C’est ainsi que l’inspection générale des affaires sociales a produit un travail de synthèse, à partir de diverses enquêtes européennes, sur le vécu des relations de travail[1]. Le rapport date d’un an et il a peu été relayé par la presse. Pourtant il désigne un certain nombre de points durs dans le vécu du travail, en France, qui ont, assurément, des conséquences en dehors du travail lui-même.
L’angle d’entrée du rapport est celui des pratiques managériales. D’abord, ce qui est perçu comme un « bon management » ne varie pas beaucoup d’un pays à l’autre. Il est partout « décrit comme celui qui se caractérise par un fort degré de participation des travailleurs, d’une part, et qui assure la reconnaissance du travail accompli, d’autre part ». Quelques items viennent préciser ce qu’on entend par là : « autonomie, clarté des rôles, décentralisation de la décision ». Au fil du rapport apparaissent d’autres critères majeurs, comme le soutien de la hiérarchie, sa disponibilité ou la confiance qu’elle accorde aux subordonnés. Or, c’est dans tous ces items relationnels que le management français apparaît en nette difficulté, par rapport aux autres pays européens.
Des relations de travail formelles et verticales en France
En France, par comparaison, le management (à tous les niveaux) apparaît comme distant, vertical et peu concerné par les personnes encadrées. On pense souvent à l’Europe du Nord comme modèle d’une société plus coopérative. Mais la France est en recul, même si on la compare à des pays comme l’Irlande ou l’Italie. La reconnaissance du travail accompli y est médiocre. L’autonomie s’apparente plus à de l’isolement qu’à du pouvoir d’action. En résumé, les relations de travail apparaissent comme pauvres et décevantes.
Le rapport pointe du doigt, à ce propos, « la formation des managers très académique et peu tournée vers la coopération ». Je suis assez d’accord avec ce point de vue. Et, parlant de formation, cela m’a remis en mémoire des parties peu commentées des enquêtes PISA, sur le niveau scolaire des élèves dans différents pays, où les élèves français disaient rencontrer peu de soutien de leurs enseignants quand ils étaient face à une difficulté. Là aussi, ayant eu l’occasion de côtoyer des élèves et des enseignants dans d’autres pays, je mesure la dureté des relations sociales d’enseignement, en France.

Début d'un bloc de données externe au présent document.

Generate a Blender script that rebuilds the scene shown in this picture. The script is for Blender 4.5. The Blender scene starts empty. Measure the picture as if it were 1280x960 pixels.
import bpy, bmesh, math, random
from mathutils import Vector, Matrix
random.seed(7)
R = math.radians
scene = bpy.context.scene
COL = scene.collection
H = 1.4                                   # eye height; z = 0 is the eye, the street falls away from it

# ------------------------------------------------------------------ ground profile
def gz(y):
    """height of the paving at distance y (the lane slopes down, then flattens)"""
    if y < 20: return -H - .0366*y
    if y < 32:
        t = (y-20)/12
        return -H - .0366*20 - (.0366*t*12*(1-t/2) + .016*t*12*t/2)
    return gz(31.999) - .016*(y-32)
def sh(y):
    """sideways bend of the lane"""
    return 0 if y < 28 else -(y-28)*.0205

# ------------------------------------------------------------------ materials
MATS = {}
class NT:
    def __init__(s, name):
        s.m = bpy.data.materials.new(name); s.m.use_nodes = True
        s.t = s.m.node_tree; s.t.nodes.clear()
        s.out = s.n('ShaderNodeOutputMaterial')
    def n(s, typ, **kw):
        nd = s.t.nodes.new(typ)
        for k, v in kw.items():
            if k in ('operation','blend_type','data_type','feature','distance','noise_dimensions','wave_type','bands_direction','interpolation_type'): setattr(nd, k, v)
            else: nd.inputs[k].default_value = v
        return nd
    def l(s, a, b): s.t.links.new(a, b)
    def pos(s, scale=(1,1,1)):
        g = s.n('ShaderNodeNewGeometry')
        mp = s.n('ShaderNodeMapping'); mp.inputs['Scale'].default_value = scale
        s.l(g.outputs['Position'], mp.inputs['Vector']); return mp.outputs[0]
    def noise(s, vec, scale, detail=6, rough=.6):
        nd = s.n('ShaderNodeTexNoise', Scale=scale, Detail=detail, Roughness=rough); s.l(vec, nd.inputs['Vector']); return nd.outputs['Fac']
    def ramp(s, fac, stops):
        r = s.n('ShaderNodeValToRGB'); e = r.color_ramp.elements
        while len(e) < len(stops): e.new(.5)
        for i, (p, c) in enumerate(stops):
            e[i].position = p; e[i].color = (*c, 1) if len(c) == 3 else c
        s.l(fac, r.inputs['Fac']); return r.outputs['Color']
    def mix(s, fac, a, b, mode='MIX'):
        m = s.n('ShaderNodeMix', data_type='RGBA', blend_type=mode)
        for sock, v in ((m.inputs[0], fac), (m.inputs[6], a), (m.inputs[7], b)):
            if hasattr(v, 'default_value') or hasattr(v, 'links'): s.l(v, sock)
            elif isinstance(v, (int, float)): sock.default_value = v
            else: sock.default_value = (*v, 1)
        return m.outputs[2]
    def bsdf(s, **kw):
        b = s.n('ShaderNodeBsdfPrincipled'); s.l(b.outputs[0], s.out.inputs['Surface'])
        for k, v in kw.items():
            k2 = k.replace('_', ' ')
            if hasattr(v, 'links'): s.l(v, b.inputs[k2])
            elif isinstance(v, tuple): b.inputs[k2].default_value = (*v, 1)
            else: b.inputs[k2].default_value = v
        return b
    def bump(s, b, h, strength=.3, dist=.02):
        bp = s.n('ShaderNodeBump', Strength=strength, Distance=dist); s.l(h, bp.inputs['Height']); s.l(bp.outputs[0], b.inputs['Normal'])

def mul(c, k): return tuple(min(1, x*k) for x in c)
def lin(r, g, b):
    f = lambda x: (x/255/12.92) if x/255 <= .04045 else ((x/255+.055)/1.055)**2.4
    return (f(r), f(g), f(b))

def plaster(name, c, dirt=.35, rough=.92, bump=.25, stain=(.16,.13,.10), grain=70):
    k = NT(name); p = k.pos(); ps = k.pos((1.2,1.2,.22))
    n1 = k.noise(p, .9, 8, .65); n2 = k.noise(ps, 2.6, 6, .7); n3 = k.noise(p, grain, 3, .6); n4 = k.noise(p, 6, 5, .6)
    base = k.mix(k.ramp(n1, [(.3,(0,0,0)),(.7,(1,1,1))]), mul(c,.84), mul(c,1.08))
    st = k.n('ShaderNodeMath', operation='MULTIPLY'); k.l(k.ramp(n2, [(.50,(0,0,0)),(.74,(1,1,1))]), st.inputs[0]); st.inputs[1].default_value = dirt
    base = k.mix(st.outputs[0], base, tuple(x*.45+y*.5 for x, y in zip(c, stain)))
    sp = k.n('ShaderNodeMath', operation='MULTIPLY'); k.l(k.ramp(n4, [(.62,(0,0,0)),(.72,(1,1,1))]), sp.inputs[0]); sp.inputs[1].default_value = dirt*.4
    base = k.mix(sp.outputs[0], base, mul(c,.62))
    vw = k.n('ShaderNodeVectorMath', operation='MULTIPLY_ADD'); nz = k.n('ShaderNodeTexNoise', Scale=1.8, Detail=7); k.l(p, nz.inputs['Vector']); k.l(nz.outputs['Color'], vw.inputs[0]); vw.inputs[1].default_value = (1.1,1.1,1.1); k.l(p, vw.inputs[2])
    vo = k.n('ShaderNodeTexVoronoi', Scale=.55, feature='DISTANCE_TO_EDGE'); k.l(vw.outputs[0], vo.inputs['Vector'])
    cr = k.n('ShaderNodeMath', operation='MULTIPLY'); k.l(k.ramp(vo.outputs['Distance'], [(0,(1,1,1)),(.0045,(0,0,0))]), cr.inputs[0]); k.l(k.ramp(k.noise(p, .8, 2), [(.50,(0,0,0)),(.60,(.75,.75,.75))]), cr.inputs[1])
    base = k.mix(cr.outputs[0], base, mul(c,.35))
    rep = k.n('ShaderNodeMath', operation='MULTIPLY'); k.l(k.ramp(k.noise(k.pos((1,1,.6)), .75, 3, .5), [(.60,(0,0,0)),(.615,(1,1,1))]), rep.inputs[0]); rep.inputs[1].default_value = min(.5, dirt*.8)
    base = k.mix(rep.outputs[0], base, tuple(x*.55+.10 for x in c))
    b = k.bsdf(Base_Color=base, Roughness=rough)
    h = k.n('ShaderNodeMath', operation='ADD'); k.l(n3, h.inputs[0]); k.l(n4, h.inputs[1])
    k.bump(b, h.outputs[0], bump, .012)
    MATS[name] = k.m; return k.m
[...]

Un dernier point qui m’a intéressé dans le rapport est, à l’inverse, le dispositif législatif qui encadre les relations de travail, et qui est bien plus fourni en France qu’ailleurs ; comme si l’existence du droit écrit suffisait à régler les questions, et dispensait de s’en préoccuper. Une fois encore, cela renvoie à un trait général de la société française, que j’ai pu observer, par contraste, en me promenant hors de France : une sorte de croyance magique dans les vertus du droit.
Un déficit coopératif qui a de lourdes conséquences sociales
Je ne vais pas me lancer dans une analyse des origines de cette spécificité française. Prenons-la, ici, comme un état de fait. Or, ce qui se vit dans le monde du travail a des effets délétères sur la santé mentale des salariés, qui est spécialement mauvaise, chez nous.
Et, alors que nous sommes face, en France comme ailleurs, à des défis majeurs qui nécessiteraient des coopérations renforcées, il est illusoire d’espérer que la législation suffira à y faire face.
Les Églises, les associations d’entraide, les tiers lieux, les coopératives en tout genre, ne pourront pas, à eux tout seuls, inverser la tendance. Mais ils peuvent, au moins, être des espaces où la valeur de la coopération est reconnue et mise en œuvre. Le vrai défi est que ce qui se vit dans ces cercles limités puisse faire tache d’huile au-dehors et inspirer d’autres options.
Ce qui me frappe, en lisant le rapport de l’IGAS, est que, pour le coup, ce n’est pas forcément la logique économique qui est en cause (car elle est largement semblable au travers de tous les pays européens), mais plutôt une histoire sociale. Et cela doit nous interroger.
[1] IGAS, Pratiques managériales dans les entreprises et politiques sociales en France : Les enseignements d’une comparaison internationale (Allemagne, Irlande, Italie, Suède) et de la recherche, JUIN 2024.